→ **Written instruction**
Quote the whole listing word for word, please.
* start *
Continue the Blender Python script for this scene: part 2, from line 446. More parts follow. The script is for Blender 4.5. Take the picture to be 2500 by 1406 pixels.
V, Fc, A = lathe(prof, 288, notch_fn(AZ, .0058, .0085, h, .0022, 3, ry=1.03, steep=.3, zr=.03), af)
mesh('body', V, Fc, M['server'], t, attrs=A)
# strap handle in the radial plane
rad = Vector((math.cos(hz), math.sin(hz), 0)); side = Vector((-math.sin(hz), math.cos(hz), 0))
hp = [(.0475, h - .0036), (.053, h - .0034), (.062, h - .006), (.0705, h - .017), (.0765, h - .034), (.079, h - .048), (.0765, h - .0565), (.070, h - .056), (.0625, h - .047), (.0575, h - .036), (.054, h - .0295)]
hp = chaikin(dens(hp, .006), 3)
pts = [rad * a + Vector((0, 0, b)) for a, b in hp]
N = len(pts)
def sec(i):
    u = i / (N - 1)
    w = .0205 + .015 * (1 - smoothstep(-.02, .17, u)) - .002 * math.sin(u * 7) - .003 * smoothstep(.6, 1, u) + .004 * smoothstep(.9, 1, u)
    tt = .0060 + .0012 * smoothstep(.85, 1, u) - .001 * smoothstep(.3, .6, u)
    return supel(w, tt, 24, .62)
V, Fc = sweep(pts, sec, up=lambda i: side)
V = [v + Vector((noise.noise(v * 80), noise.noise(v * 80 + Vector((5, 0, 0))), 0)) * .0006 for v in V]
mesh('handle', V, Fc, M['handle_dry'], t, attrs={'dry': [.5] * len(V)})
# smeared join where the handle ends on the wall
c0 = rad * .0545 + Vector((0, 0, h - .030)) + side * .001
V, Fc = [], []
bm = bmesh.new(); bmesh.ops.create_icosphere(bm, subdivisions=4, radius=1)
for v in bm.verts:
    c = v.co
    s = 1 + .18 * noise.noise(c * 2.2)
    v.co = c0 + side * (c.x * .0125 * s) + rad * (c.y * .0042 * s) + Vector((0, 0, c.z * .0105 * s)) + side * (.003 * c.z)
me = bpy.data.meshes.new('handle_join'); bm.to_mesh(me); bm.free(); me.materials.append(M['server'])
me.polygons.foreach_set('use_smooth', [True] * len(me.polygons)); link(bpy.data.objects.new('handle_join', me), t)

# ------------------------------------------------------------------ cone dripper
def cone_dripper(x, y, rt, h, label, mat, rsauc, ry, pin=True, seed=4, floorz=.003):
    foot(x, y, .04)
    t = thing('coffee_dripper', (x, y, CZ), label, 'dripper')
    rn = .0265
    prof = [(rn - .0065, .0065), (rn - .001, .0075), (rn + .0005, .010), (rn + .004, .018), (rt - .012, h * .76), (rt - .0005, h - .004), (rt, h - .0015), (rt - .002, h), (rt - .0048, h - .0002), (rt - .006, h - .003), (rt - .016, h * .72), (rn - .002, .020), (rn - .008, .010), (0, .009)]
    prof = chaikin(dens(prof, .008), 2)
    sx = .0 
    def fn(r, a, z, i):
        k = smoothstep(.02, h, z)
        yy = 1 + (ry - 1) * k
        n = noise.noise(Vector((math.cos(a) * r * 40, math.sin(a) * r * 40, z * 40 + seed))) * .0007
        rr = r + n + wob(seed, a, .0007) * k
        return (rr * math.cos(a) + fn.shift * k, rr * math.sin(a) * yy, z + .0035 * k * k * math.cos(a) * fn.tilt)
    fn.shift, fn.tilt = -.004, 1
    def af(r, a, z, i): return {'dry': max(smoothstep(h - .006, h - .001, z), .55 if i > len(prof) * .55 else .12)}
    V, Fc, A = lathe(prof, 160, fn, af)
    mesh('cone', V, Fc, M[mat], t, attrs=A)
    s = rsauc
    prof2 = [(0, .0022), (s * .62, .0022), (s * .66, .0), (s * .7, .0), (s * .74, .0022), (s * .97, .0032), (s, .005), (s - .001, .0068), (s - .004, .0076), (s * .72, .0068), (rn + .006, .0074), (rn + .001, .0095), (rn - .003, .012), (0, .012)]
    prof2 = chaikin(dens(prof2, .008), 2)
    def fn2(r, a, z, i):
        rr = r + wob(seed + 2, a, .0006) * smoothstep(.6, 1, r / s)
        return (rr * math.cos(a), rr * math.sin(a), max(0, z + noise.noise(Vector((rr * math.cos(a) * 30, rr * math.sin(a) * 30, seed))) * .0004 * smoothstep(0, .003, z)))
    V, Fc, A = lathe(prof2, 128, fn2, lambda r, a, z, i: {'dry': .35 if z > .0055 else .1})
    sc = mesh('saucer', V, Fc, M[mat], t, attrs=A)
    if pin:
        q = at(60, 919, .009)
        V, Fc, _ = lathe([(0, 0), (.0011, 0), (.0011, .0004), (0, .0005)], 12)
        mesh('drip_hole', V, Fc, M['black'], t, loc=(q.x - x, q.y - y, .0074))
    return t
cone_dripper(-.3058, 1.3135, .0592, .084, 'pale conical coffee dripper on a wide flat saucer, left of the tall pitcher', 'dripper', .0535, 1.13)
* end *
→ **Written solution**
Continue the Blender Python script for this scene: part 2, from line 446. More parts follow. The script is for Blender 4.5. Take the picture to be 2500 by 1406 pixels.
V, Fc, A = lathe(prof, 288, notch_fn(AZ, .0058, .0085, h, .0022, 3, ry=1.03, steep=.3, zr=.03), af)
mesh('body', V, Fc, M['server'], t, attrs=A)
# strap handle in the radial plane
rad = Vector((math.cos(hz), math.sin(hz), 0)); side = Vector((-math.sin(hz), math.cos(hz), 0))
hp = [(.0475, h - .0036), (.053, h - .0034), (.062, h - .006), (.0705, h - .017), (.0765, h - .034), (.079, h - .048), (.0765, h - .0565), (.070, h - .056), (.0625, h - .047), (.0575, h - .036), (.054, h - .0295)]
hp = chaikin(dens(hp, .006), 3)
pts = [rad * a + Vector((0, 0, b)) for a, b in hp]
N = len(pts)
def sec(i):
    u = i / (N - 1)
    w = .0205 + .015 * (1 - smoothstep(-.02, .17, u)) - .002 * math.sin(u * 7) - .003 * smoothstep(.6, 1, u) + .004 * smoothstep(.9, 1, u)
    tt = .0060 + .0012 * smoothstep(.85, 1, u) - .001 * smoothstep(.3, .6, u)
    return supel(w, tt, 24, .62)
V, Fc = sweep(pts, sec, up=lambda i: side)
V = [v + Vector((noise.noise(v * 80), noise.noise(v * 80 + Vector((5, 0, 0))), 0)) * .0006 for v in V]
mesh('handle', V, Fc, M['handle_dry'], t, attrs={'dry': [.5] * len(V)})
# smeared join where the handle ends on the wall
c0 = rad * .0545 + Vector((0, 0, h - .030)) + side * .001
V, Fc = [], []
bm = bmesh.new(); bmesh.ops.create_icosphere(bm, subdivisions=4, radius=1)
for v in bm.verts:
    c = v.co
    s = 1 + .18 * noise.noise(c * 2.2)
    v.co = c0 + side * (c.x * .0125 * s) + rad * (c.y * .0042 * s) + Vector((0, 0, c.z * .0105 * s)) + side * (.003 * c.z)
me = bpy.data.meshes.new('handle_join'); bm.to_mesh(me); bm.free(); me.materials.append(M['server'])
me.polygons.foreach_set('use_smooth', [True] * len(me.polygons)); link(bpy.data.objects.new('handle_join', me), t)

# ------------------------------------------------------------------ cone dripper
def cone_dripper(x, y, rt, h, label, mat, rsauc, ry, pin=True, seed=4, floorz=.003):
    foot(x, y, .04)
    t = thing('coffee_dripper', (x, y, CZ), label, 'dripper')
    rn = .0265
    prof = [(rn - .0065, .0065), (rn - .001, .0075), (rn + .0005, .010), (rn + .004, .018), (rt - .012, h * .76), (rt - .0005, h - .004), (rt, h - .0015), (rt - .002, h), (rt - .0048, h - .0002), (rt - .006, h - .003), (rt - .016, h * .72), (rn - .002, .020), (rn - .008, .010), (0, .009)]
    prof = chaikin(dens(prof, .008), 2)
    sx = .0 
    def fn(r, a, z, i):
        k = smoothstep(.02, h, z)
        yy = 1 + (ry - 1) * k
        n = noise.noise(Vector((math.cos(a) * r * 40, math.sin(a) * r * 40, z * 40 + seed))) * .0007
        rr = r + n + wob(seed, a, .0007) * k
        return (rr * math.cos(a) + fn.shift * k, rr * math.sin(a) * yy, z + .0035 * k * k * math.cos(a) * fn.tilt)
    fn.shift, fn.tilt = -.004, 1
    def af(r, a, z, i): return {'dry': max(smoothstep(h - .006, h - .001, z), .55 if i > len(prof) * .55 else .12)}
    V, Fc, A = lathe(prof, 160, fn, af)
    mesh('cone', V, Fc, M[mat], t, attrs=A)
    s = rsauc
    prof2 = [(0, .0022), (s * .62, .0022), (s * .66, .0), (s * .7, .0), (s * .74, .0022), (s * .97, .0032), (s, .005), (s - .001, .0068), (s - .004, .0076), (s * .72, .0068), (rn + .006, .0074), (rn + .001, .0095), (rn - .003, .012), (0, .012)]
    prof2 = chaikin(dens(prof2, .008), 2)
    def fn2(r, a, z, i):
        rr = r + wob(seed + 2, a, .0006) * smoothstep(.6, 1, r / s)
        return (rr * math.cos(a), rr * math.sin(a), max(0, z + noise.noise(Vector((rr * math.cos(a) * 30, rr * math.sin(a) * 30, seed))) * .0004 * smoothstep(0, .003, z)))
    V, Fc, A = lathe(prof2, 128, fn2, lambda r, a, z, i: {'dry': .35 if z > .0055 else .1})
    sc = mesh('saucer', V, Fc, M[mat], t, attrs=A)
    if pin:
        q = at(60, 919, .009)
        V, Fc, _ = lathe([(0, 0), (.0011, 0), (.0011, .0004), (0, .0005)], 12)
        mesh('drip_hole', V, Fc, M['black'], t, loc=(q.x - x, q.y - y, .0074))
    return t
cone_dripper(-.3058, 1.3135, .0592, .084, 'pale conical coffee dripper on a wide flat saucer, left of the tall pitcher', 'dripper', .0535, 1.13)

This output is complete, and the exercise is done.